Colo, Papo - MoMA PS1 New York

PAPO COLO 

MoMA PS1 revisits the seminal performance work of Puerto Rican artist Papo Colo, a pioneering figure in New York’s art scene since the 1970s. From May 22 through August 29, 2016, documentation from Colo’s early works will be on view in the museum’s lobby. The presentation at MoMA PS1 will coincide with The Cleaner, a new work the artist is independently performing in New York’s Chelsea neighborhood, and will culminate in a festival in Puerto Rico in January, 2017, with the aim of drawing attention to the island’s present economic crisis.

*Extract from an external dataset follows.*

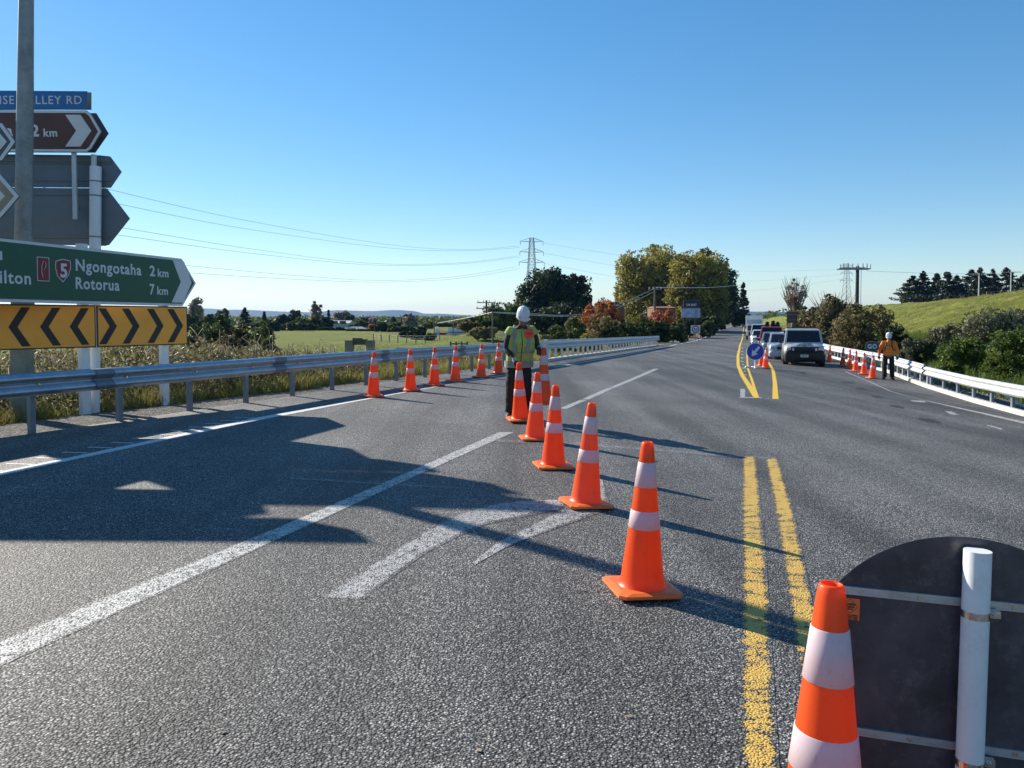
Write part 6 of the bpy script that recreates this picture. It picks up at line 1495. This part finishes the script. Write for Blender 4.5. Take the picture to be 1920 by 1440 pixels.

The MoMA PS1 presentation centers around Colo’s Superman 51 (1977), in which he drags a collection of fifty-one white pieces of wood behind him, tethered to his body with ropes, as he runs shirtless down an empty stretch of Manhattan’s West Side Highway until collapsing from exhaustion. Completed the year after the United States bi-centennial in 1976—also the year of MoMA PS1’s founding—it marks a historical juncture which saw the failure of Puerto Rico’s bid for statehood in the United States congress. Evoking the Greek myth of Sisyphus, the work conveys an explicitly political content: the fifty-one pieces of wood refer to the number of states in the existing American union plus Puerto Rico, which would have become the fifty-first. For Colo, the number fifty one also represents the decision-making power of a simple majority under democratic political systems. (Text: MoMA PS!)